The world’s largest offshore wind farm stands in the Thames Estuary—the London Array—175 vast wind turbines rising out of the sea.
“Each turbine is 3.6 megawatts and has a rotor diameter of 120m, bigger than anything you would see onshore,” says Benj Sykes, Vice President UK Wind at Dong Energy, which builtLondon Array with its partners and now maintains the array.
“There is a total of 630mw of generation sitting out there in the Thames Estuary about 20kms offshore, producing enough electricity for almost half a million homes in the UK and cutting CO2 emissions by about 900,000 tonnes a year,” he says.
The turbines are located in a shallow part of the estuary, where the bases of the turbines can become exposed at very low spring tide. The deepest waters in which the array stands are no more than 25m. The UK is blessed with a coastline that includes a large amount of shallow waters, which, Sykes points out, makes Britain especially well suited to the installation of offshore wind turbines.

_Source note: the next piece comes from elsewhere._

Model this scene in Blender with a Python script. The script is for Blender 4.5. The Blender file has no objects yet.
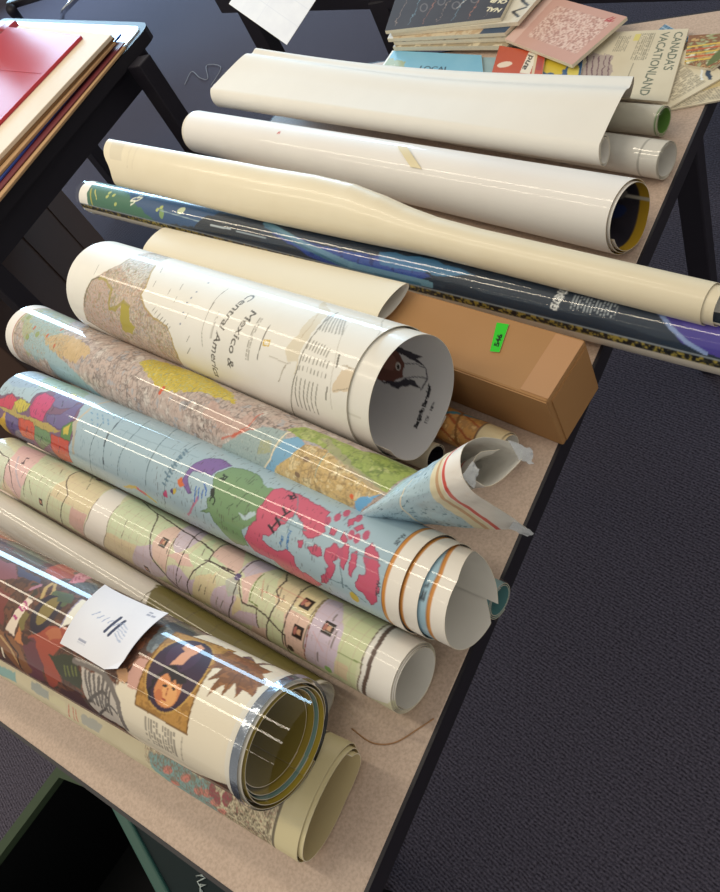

“One of the things that Dong Energy is very focused on is reducing the cost of electricity from offshore wind,” says Sykes. “And picking really good sites that have really good wind resource but also stand in relatively shallow waters is a very important part of that drive to reduce costs and to reduce the demand on consumers.”
The wind farm is operated out of Ramsgate, in Kent, where London Array has its operations base. The array is owned jointly by a consortium including E.ON, Masdar and CDPQ, the Canadian pension fund.
The wind farm is supported under the Renewables Obligations scheme, which is the government’s main support mechanism for renewable energy in the UK. Under the terms of the scheme, there is support for the energy produced by the array, though no backing was provided for its construction.
The turbines, being so new, are efficient with very high levels of availability—meaning that power flows from the windfarm most of the time.
“They are designed to be out there for twenty-plus years,” says Sykes. “We have wind farms around the north west Europe offshore wind market that have been around for considerably more than ten years.” The London Array is expected to remain fully operational for at least that long.
There are plans to create more wind farms on the scale of the London Array. Dong, with its partner Scottish Power Renewables, recently completed a project 15km off the Cumbrian coast, consisting of 108 turbines of a similar size to those in the London array. Electricity started to flow last year, after the wind farm was opened by Ed Davey, the Secretary of State for Energy and Climate Change.
Dong is currently building a further wind farm off the cost of Yorkshire.
“It is only 35 turbines,” says Sykes, of the Yorkshire project, “but they are bigger turbines than we have used before with a rotor of 154m. And that gives us another step towards reducing the cost of wind energy electricity.”
“We have said we are going to cut the cost of electricity from offshore wind by 30-40 per cent by the end of the decade,” he says. “Things like going to bigger turbines is a crucial part of that.”
“This makes the Yorkshire wind farm a very significant milestone not just for Dong, but for the industry as a whole,” says Sykes.
Just before Christmas, the company announced plans to extend a pre-existing wind farm off the coast of Liverpool. This will include the use of 8mw turbines, with 164m rotors.
When it comes to the contribution to Britain’s energy mix made by offshore wind farms, Sykes says that “we could be well above 20 per cent and considerably more than that—but it very much depends on our success in driving costs down.”
Having a large component of the national energy supply based on the weather inevitably brings some degree of uncertainty. But so long as wind energy accounts for below 30 per cent of Britain’s energy needs, says Sykes, then that uncertainty should remain easily manageable.